The uninteresting featured music included a Rihanna comeback song, the Ludacris web sensation, and that’s right; we were left with none other than Adam Lambert ringing in our ears. No joke.

Mimi

Why Would You Want to Look Like Barbie?

The most refreshing thing on TV last week came surprisingly from The Hills Final Season Premiere. That’s a rather appealing bonus word, no? Final. The biggest changes are that Lo was finally added as a main character, Stephanie Pratt had gotten into trouble and, oh, Heidi.

Let me set this up the way the producers chose. In one of the first scenes, Heidi and Spencer are having a conversation from two different rooms; a conversation that sounds more scripted than The Hills has ever sounded. This takes a lot. It took the substance of the show from simply bad writers to what sounded like voice-overs. The documentary version of LA; the plastic stereotype we never cared to witness coming to life. Comparing the “after” disaster to the “before” photos scattered around her parents’ house. I’ll put it this way. Someone’s new face should not be treated as an unveiling.

Meanwhile, Audrina, Lo and I-Had-a-DUI weren’t happy with Kristin. Even though they knew she was trouble and she wasn’t like them and they did invite her in the first place. So after the slow realization that their generous invitation was a bad idea, and because they were hurt that Kristin wasn’t spending time with them and was making them late…they called her a crackhead.

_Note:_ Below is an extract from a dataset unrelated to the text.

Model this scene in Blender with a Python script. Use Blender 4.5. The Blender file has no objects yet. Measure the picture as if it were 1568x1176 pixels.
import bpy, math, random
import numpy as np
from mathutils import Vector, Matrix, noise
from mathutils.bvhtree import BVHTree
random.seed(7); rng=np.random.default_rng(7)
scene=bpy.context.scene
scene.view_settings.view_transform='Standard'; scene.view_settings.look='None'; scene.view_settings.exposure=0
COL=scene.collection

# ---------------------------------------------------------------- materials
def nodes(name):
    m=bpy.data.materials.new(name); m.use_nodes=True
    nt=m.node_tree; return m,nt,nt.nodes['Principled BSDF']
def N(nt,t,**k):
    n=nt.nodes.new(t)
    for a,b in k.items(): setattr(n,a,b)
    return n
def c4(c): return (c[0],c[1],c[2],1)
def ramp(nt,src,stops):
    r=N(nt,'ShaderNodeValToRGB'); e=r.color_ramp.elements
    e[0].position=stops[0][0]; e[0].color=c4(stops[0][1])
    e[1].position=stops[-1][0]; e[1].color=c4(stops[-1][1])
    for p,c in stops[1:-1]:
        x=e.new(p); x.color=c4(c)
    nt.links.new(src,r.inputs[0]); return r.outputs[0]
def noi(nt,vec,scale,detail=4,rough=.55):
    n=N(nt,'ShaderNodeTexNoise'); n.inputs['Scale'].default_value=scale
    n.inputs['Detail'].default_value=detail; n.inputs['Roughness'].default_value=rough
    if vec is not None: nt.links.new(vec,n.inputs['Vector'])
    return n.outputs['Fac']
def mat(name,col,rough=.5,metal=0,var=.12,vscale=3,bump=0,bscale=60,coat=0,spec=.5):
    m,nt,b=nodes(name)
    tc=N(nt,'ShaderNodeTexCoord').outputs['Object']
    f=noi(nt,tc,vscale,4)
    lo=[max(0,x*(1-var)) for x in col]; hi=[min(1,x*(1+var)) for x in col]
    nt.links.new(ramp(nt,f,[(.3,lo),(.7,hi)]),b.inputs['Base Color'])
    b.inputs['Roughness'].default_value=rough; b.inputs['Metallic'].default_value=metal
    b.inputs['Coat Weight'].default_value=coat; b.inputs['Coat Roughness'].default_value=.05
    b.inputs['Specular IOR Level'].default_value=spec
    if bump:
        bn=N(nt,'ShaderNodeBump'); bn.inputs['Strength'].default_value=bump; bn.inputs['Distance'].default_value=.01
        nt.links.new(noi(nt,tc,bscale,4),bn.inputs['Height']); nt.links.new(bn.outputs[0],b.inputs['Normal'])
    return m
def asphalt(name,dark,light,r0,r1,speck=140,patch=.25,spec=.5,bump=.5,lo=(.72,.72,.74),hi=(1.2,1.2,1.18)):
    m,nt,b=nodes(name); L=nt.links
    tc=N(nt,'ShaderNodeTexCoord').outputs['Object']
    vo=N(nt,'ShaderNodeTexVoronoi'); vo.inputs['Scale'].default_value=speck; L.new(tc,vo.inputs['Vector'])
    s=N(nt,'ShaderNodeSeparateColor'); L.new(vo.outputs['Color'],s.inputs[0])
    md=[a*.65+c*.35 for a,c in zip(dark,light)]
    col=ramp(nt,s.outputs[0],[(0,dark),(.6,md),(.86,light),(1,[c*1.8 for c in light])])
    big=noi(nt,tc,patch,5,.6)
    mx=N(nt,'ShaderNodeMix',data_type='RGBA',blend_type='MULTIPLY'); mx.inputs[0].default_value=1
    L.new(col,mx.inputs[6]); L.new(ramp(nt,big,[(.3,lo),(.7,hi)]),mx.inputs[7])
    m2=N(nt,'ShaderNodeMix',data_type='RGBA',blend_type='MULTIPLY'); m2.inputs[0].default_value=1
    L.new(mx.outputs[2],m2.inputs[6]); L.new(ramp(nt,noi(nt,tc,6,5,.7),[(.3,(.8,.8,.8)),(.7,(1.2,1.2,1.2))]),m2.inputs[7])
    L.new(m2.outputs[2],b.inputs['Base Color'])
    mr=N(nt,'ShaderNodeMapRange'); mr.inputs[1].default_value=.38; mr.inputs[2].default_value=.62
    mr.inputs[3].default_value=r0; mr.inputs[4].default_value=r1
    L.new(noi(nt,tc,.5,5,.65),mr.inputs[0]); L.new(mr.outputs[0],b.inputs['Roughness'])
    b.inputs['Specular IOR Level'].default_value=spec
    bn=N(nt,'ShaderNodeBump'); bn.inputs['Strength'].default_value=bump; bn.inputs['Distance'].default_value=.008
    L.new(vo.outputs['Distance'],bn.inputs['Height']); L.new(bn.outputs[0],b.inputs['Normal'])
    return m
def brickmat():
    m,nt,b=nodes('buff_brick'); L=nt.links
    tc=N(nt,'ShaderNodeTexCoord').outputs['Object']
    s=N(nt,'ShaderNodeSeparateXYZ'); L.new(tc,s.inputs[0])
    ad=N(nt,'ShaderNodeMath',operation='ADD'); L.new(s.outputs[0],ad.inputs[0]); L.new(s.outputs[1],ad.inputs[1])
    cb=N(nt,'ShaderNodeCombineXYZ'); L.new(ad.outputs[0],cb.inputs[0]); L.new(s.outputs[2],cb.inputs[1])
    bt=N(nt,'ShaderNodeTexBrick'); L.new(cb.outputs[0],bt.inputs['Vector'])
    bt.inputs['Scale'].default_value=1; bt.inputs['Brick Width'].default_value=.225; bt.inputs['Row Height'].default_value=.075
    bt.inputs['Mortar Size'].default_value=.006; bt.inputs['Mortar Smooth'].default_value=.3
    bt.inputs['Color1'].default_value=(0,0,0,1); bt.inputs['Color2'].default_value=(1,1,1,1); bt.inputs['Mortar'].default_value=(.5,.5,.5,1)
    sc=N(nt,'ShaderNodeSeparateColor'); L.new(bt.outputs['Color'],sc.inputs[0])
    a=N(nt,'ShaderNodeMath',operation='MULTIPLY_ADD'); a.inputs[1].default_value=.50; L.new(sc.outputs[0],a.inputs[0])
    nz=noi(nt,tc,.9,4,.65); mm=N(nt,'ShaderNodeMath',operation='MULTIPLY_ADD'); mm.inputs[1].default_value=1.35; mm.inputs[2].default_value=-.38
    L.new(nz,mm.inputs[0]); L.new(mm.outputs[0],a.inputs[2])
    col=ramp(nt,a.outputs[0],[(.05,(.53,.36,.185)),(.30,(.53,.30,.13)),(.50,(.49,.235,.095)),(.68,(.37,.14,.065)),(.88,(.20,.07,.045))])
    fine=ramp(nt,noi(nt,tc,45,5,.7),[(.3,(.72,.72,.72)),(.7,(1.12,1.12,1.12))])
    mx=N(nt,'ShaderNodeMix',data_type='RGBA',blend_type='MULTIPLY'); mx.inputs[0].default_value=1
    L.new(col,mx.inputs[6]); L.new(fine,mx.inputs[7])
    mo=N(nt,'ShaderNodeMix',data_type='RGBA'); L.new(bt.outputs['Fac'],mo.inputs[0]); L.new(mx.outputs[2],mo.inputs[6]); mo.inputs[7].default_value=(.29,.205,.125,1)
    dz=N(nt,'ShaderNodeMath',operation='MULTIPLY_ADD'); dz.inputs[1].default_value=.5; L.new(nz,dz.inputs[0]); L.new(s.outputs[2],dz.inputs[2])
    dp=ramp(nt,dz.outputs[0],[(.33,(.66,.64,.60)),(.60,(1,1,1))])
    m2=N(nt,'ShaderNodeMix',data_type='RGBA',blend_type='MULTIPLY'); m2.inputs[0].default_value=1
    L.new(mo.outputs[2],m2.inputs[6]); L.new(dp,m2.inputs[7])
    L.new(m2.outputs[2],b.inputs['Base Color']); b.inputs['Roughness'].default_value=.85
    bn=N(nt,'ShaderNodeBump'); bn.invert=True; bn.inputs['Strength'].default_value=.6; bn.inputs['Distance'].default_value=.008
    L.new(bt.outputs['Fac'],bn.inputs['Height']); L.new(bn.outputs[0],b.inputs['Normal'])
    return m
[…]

Futhermore, I will not be surprised when this season comes to a close and Audrina or Kristin are given their own shows immediately thereafter. The show is now revealing the true Heidi and Spencer through talented filming and editing and I believe they are the reason The Hills has its expiration date. Heidi has taken the show as her new representation of reality and unfortunately let her life become a freak show. The second the public stops playing into her games, the better off she will be.